The first departure comes from the status quo of living in the place where you live—in my case it is Nazareth, and my first departure was when I was a teenager. Nazareth is just a small town that is surrounded by what they now call Israeli “towns,” which are in fact settlements. You see that your self-searching is blocked in the place that you are—and the racism and the suppression and the ghettoizing puts you in a place where if you want to breathe or have a little more horizon in your life, you absolutely have to leave. And leave means leave the whole place—because where would you go in Israel? So, you start to look for yourself elsewhere. Then, after that, bigger questions come: Where do I want to be? And the answer to that question is a shifting experience. This is where you become more and more nomadic—and the more you think that you want to land somewhere, the more you see that space is open.

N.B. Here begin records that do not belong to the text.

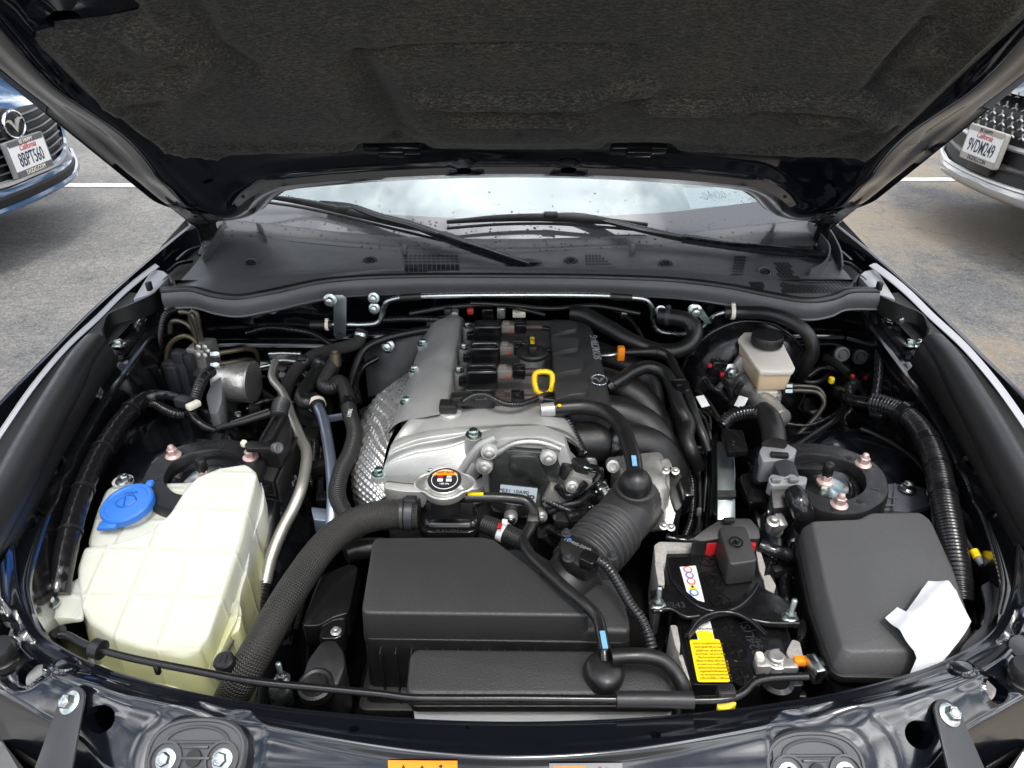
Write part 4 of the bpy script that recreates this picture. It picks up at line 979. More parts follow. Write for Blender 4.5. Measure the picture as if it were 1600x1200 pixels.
# braided hose from the cowl bracket
h3 = thing('vacuum_hose', 'ribbed black hose dropping from the zinc cowl bracket to the silver pipe', 'hose', P(480, 570, .6))
HC = [P(566, 516, y=1.17), P(558, 535, y=1.155), P(525, 546, y=1.14), P(488, 557, y=1.115), P(462, 580, y=1.09), P(447, 608, y=1.06), P(441, 640, y=1.02)]
hose('hose', HC, .0115, 'hose_knit', h3, seg=20, step=.005); clampring('clamp', HC, .05, .0118, .006, 'zinc', h3); clampring('clamp', HC, .55, .0128, .012, 'plastic', h3); clampring('clamp', HC, .95, .0125, .008, 'cream', h3, False)
# bare aluminium pipe
ap = thing('aluminium_pipe', 'bare aluminium pipe with kinks beside the relay box', 'pipe', P(470, 720, .55))
AP = Q([(430, 565, .745), (425, 590, .735), (441, 612, .725), (450, 632, .72), (456, 652, .715), (470, 685, .705), (479, 706, .70), (477, 735, .69), (470, 765, .68), (458, 795, .665), (440, 830, .645), (424, 870, .625), (414, 912, .605)])
hose('pipe', AP, [.0065, .0065, .0075, .0085, .0085, .0088, .0088], 'alu_pipe', ap, seg=18, step=.005)
hose('sleeve', Q([(414, 908, .606), (408, 935, .592), (400, 965, .575), (396, 990, .56)]), .0105, 'loom', ap, seg=14, step=.0012, prof=ribs(.005, .12))
# thin aluminium line and charge port
tl = thing('refrigerant_line', 'thin aluminium line with a black H cap beside the fat hose', 'pipe', P(350, 1000, .5))
TL = Q([(388, 878, .64), (380, 880, .642), (377, 905, .640), (372, 940, .636), (364, 962, .634), (366, 985, .63), (352, 1015, .625), (336, 1042, .64), (340, 1054, .645), (358, 1058, .65)])
hose('pipe', TL, .0052, 'alu_pipe', tl, seg=12, step=.004)
cp = P(357, 1044, .664); bm = bmesh.new(); lathe(bm, [(.010, -.02), (.0105, -.012), (.009, -.010), (.0105, -.006), (.0095, 0), (.009, .004)], cp, (-.1, -.15, 1), 22); emit(bm, 'port', 'alu_bright', tl)
bm = bmesh.new(); lathe(bm, [(.0108, .002), (.0112, .004), (.0112, .016), (.0095, .018), (.001, .0185)], cp, (-.1, -.15, 1), 26); hc = emit(bm, 'cap', 'plastic', tl)
text('H', .013, cp + V((-.0018, -.0028, .0192)), (1, 0, .1), (0, 1, .15), 'ink', hc)

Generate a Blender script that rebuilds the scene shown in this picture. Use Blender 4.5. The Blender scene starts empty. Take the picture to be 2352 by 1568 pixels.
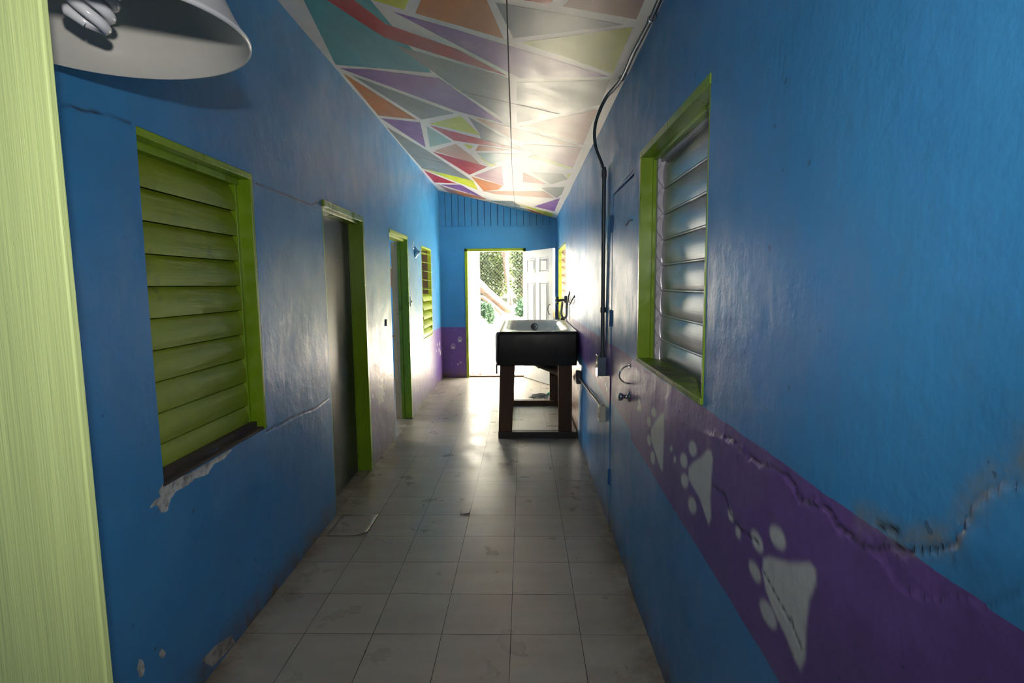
# Corridor with blue walls, painted ceiling, and a tub on a wooden stand
import bpy, bmesh, math, random
import numpy as np
from mathutils import Vector, Matrix
random.seed(7); rng = np.random.default_rng(7)
S = bpy.context.scene; C = S.collection; PI = math.pi

# ------------------------------------------------------------------ camera
cam = bpy.data.objects.new('camera', bpy.data.cameras.new('camera')); C.objects.link(cam)
yw, pt, rl, H = 0.02233, 0.107504, -0.009234, 1.53118
F = Vector((-math.sin(yw)*math.cos(pt), math.cos(yw)*math.cos(pt), -math.sin(pt)))
U = Vector((-math.sin(yw)*math.sin(pt), math.cos(yw)*math.sin(pt), math.cos(pt)))
R0 = Vector((math.cos(yw), math.sin(yw), 0))
RR = math.cos(rl)*R0 + math.sin(rl)*U; UU = -math.sin(rl)*R0 + math.cos(rl)*U
M = Matrix((RR, UU, -F)).transposed().to_4x4(); M.translation = (0, 0, H)
cam.matrix_world = M
cam.data.sensor_width = 36; cam.data.lens = 1221.93/2352*36
cam.data.clip_start = 0.02; cam.data.clip_end = 200
S.camera = cam

# ------------------------------------------------------------------ light
S.view_settings.view_transform = 'Standard'; S.view_settings.look = 'None'
S.view_settings.gamma = 1.0; S.view_settings.use_curve_mapping = False
S.view_settings.exposure = 0.0
S.cycles.sample_clamp_indirect = 60.0; S.cycles.diffuse_bounces = 5
W = bpy.data.worlds.new('sky'); S.world = W; W.use_nodes = True
bg = W.node_tree.nodes['Background']; bg.inputs[0].default_value = (1.0, 0.98, 0.94, 1); bg.inputs[1].default_value = 15.5
def light(name, kind, loc, energy, direction=None, color=(1, 1, 1), **kw):
    l = bpy.data.lights.new(name, kind); l.energy = energy; l.color = color
    for k, v in kw.items(): setattr(l, k, v)
    o = bpy.data.objects.new(name, l); C.objects.link(o); o.location = loc
    if direction is not None: o.rotation_euler = Vector(direction).to_track_quat('-Z', 'Y').to_euler()
    return o
sun = light('sun', 'SUN', (3, 9, 8), 110.0, (-0.62, 0.05, -0.78), (1.0, 0.94, 0.84), angle=0.012)
# the photographer's small light just above the lens
flash = light('flash', 'SPOT', (0.06, -0.08, 1.80), 66.0, (-0.24, 1.0, -0.06), (1.0, 0.97, 0.93), shadow_soft_size=0.03, spot_size=math.radians(142), spot_blend=1.0)
# portals help the renderer to find the daylight in the openings
pa = light('portal_far_door', 'AREA', (-0.45, 8.9, 1.05), 1, (0, -1, 0), shape='RECTANGLE', size=0.95, size_y=2.1); pa.data.cycles.is_portal = True
pb = light('portal_right_window', 'AREA', (0.72, 7.41, 1.52), 1, (-1, 0, 0), shape='RECTANGLE', size=1.32, size_y=1.05); pb.data.cycles.is_portal = True
pc_ = light('portal_added_opening', 'AREA', (-4.55, 7.0, 1.5), 1, (1, 0, 0), shape='RECTANGLE', size=1.8, size_y=1.4); pc_.data.cycles.is_portal = True  # at the opening added to light the side room

# ------------------------------------------------------------------ tools
def empty(name, loc=(0, 0, 0), label=None, cat=None, group=None, kind=None):
    o = bpy.data.objects.new(name, None); C.objects.link(o); o.location = loc; o.empty_display_size = .05
    return tag(o, label, cat, group, kind)
def tag(o, label=None, cat=None, group=None, kind=None):
    if label: o['label'] = label
    if cat: o['category'] = cat
    if group: o['group'] = group
    if kind: o['kind'] = kind
    return o
def abs_parent(o, parent):
    if parent is not None:
        o.parent = parent
        loc = Vector((0, 0, 0)); q = parent
        while q is not None: loc += Vector(q.location); q = q.parent
        o.location = -loc
class MB:
    """collects shapes in world coordinates and links them as one mesh"""
    def __init__(s): s.v = []; s.f = []; s.m = []; s.sm = []
    def add(s, vs, fs, m=0, smooth=False):
        n = len(s.v); s.v += [tuple(v) for v in vs]
        for f in fs: s.f.append([i+n for i in f]); s.m.append(m); s.sm.append(smooth)
        return s
    def box(s, x0, x1, y0, y1, z0, z1, m=0):
        vs = [(x, y, z) for x in (x0, x1) for y in (y0, y1) for z in (z0, z1)]
        return s.add(vs, [(0, 1, 3, 2), (4, 6, 7, 5), (0, 4, 5, 1), (2, 3, 7, 6), (0, 2, 6, 4), (1, 5, 7, 3)], m)
    def obox(s, o, ax, ay, az, m=0):
        o, ax, ay, az = map(Vector, (o, ax, ay, az))
        vs = [o+ax*i+ay*j+az*k for i in (0, 1) for j in (0, 1) for k in (0, 1)]
        return s.add(vs, [(0, 1, 3, 2), (4, 6, 7, 5), (0, 4, 5, 1), (2, 3, 7, 6), (0, 2, 6, 4), (1, 5, 7, 3)], m)
    def tube(s, pts, r, n=10, m=0, cap=True, close=False):
        pts = [Vector(p) for p in pts]; rs = r if isinstance(r, (list, tuple)) else [r]*len(pts)
        rings = []; prev = None
        for i, p in enumerate(pts):
            t = (pts[min(i+1, len(pts)-1)] - pts[max(i-1, 0)]).normalized()
            a = prev - t*prev.dot(t) if prev is not None else t.orthogonal()
            if a.length < 1e-6: a = t.orthogonal()
            a.normalize(); prev = a; b = t.cross(a)
            rings.append([p + (a*math.cos(2*PI*k/n) + b*math.sin(2*PI*k/n))*rs[i] for k in range(n)])
        return s.loft(rings, m, cap)
    def loft(s, rings, m=0, cap=True, smooth=True, closed=True):
        n = len(rings[0]); vs = [v for r in rings for v in r]; fs = []
        for i in range(len(rings)-1):
            for k in range(n if closed else n-1):
                fs.append((i*n+k, i*n+(k+1) % n, (i+1)*n+(k+1) % n, (i+1)*n+k))
        s.add(vs, fs, m, smooth)
        if cap: s.add(rings[0], [tuple(range(n))[::-1]], m); s.add(rings[-1], [tuple(range(n))], m)
        return s
    def lathe(s, prof, o, axis=(0, 0, 1), n=32, m=0, cap=False):
        ax = Vector(axis).normalized(); a = ax.orthogonal().normalized(); b = ax.cross(a); o = Vector(o)
        return s.loft([[o+ax*h+(a*math.cos(2*PI*k/n)+b*math.sin(2*PI*k/n))*max(r, 1e-5) for k in range(n)] for r, h in prof], m, cap)
    def prism(s, poly, depth, m=0, smooth=False):
        """poly: list of 3d points; depth: vector"""
        d = Vector(depth); n = len(poly); a = [Vector(p) for p in poly]; b = [p+d for p in a]
        s.add(a+b, [tuple(range(n))[::-1], tuple(range(n, 2*n))]+[(i, (i+1) % n, n+(i+1) % n, n+i) for i in range(n)], m, smooth)
        return s
    def build(s, name, mats, parent=None, bevel=0, autosmooth=False):
        me = bpy.data.meshes.new(name); me.from_pydata(s.v, [], s.f); me.update()
        for k in (mats if isinstance(mats, (list, tuple)) else [mats]): me.materials.append(k)
        me.polygons.foreach_set('material_index', s.m); me.polygons.foreach_set('use_smooth', s.sm)
        if name not in ('ceiling', 'ground', 'floor', 'door_leaf', 'loose_floor_tile'):
            bm = bmesh.new(); bm.from_mesh(me); bmesh.ops.recalc_face_normals(bm, faces=bm.faces)
            if name == 'shade_inside': bmesh.ops.reverse_faces(bm, faces=bm.faces)
            bm.to_mesh(me); bm.free()
        o = bpy.data.objects.new(name, me); C.objects.link(o); abs_parent(o, parent)
        if bevel:
            b = o.modifiers.new('bevel', 'BEVEL'); b.width = bevel; b.segments = 2; b.limit_method = 'ANGLE'; b.angle_limit = math.radians(50)
        return o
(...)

But today the bizarre factor is that this “where I want to be” has basically shrunk. If you think, now, “Where do I want to live?” the first place has gone down, and the second place is no longer feasible, and the third has become racist or oppressive or violent. And the world is, more and more, going in that direction. So it becomes more difficult for us, a generation that is crossing boundaries. When you are in an airport, you can see this quite clearly. Just look at the different gates, and where people are heading. It becomes a metaphor.
And yet, this might also be the funniest film you’ve done, as well as the most choreographed. At times I felt like I was watching a musical.
I felt a sense of liberation when I was writing the script. I’ve wanted to do this kind of film for a while—one that goes to the edge with the burlesque, and with the choreographic elements. I had been yearning to have this légèreté—to achieve something extremely political and extremely light. I had this sensation long ago, maybe two decades ago—that a film like this needs to be made. I had no idea how it would get done. In most cases, I use real moments as departure points—they come from personal experience. The accumulation of [material from] this nomadic existence made up what this film is now. It’s a film for now, judging by the state of things in which we live. There are so many of us around the world living a bizarre existence of not knowing where we are heading.